With the weather getting gloomier, I was afraid it might have been canceled. But as I neared the block, I was reassured the party was still on. A DJ played ​‘70s soul disco hits by Midnight Star and Michael Jackson as a happy couple danced, tables of free food and groceries were being handed out (everything from Ritual coffee beans to lasagna and jollof rice), and a clutch of kids played in and around the promised jumpy house.

A volunteer helps with screen printing posters at the 'Love the People' Block Party in Oakland.

“Welcome to our block party in the beautiful Bottoms! Enjoy yourself. And it’s not going to rain!” the emcee announced confidently. (She was mostly right. It wouldn’t rain until after the party ended.) She encouraged guests to stock up on free groceries and hygiene products, and to bring them to their neighbors in need.

I got an ice cream cone from a volunteer, who said she had since moved to Berkeley but was happy to come help out. I got my hands dirty screen-printing a Black Panther Party poster with the help of another volunteer (although the rain that poured down later sadly ruined it). Her hands were covered in ink.

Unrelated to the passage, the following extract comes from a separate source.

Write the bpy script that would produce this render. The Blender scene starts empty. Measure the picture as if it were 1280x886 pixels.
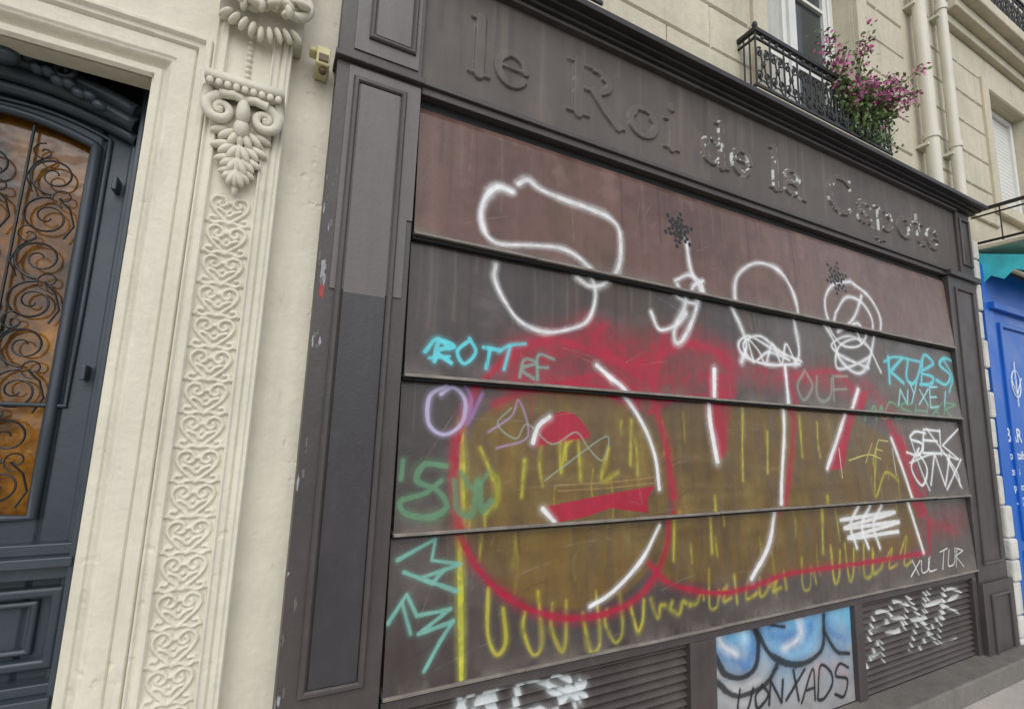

“It’s a little messy,” she acknowledged of the DIY process. ​“But I like it, because it’s not perfect.”

“These are fourth-generation Black legacy homes,” the emcee noted. ​“A lot of my neighbors were born and raised in this neighborhood. It’s a beautiful community.“ The homes in this neighborhood, rows and rows of beautiful, stately Victorians with more land to spread out in than the ones you find in more well-known San Francisco neighborhoods, look lived-in, sometimes a little run-down, but the beauty still prevailing. Having walked here from the Lunar New Year parade in Chinatown and Little Saigon, I felt like I traversed decades of history and humanity, and peeked into the soul of the neighborhood.

Walking through West Oakland embodies the area’s reckoning with its complicated history. The apartment buildings, homes, and sparse businesses that line 7th Street alongside the BART station are just a block away from the storied Victorians and the Black Panther Mini Museum. The neighborhood started as the end-point to the international railroad in the 19th century, developing into a culturally rich working and middle-class hub for the Black community that lived and worked there in the period surrounding World War II (including Maya Angelou), then falling prey to discriminatory housing and zoning laws.

The 'Love the People' Block Party in West Oakland, outside the Black Panther Mini Museum.

The block party showed evidence of the resilient diversity that you root for to overcome the neighborhood’s challenges. I saw many ethnicities, overheard kids speaking Spanish, saw another volunteer hand out groceries to an elderly Asian woman, and just basked in the neighborhood vibes, which proved good and true. Everyone was welcome.

Above the DJ’s table loomed the three-story tall mural with a quote by Sandra Bland, who died at the hands of police in custody in 2015. ​“My beautiful kings and queens, someone cares about you, somebody loves you, and knows you can do great things.”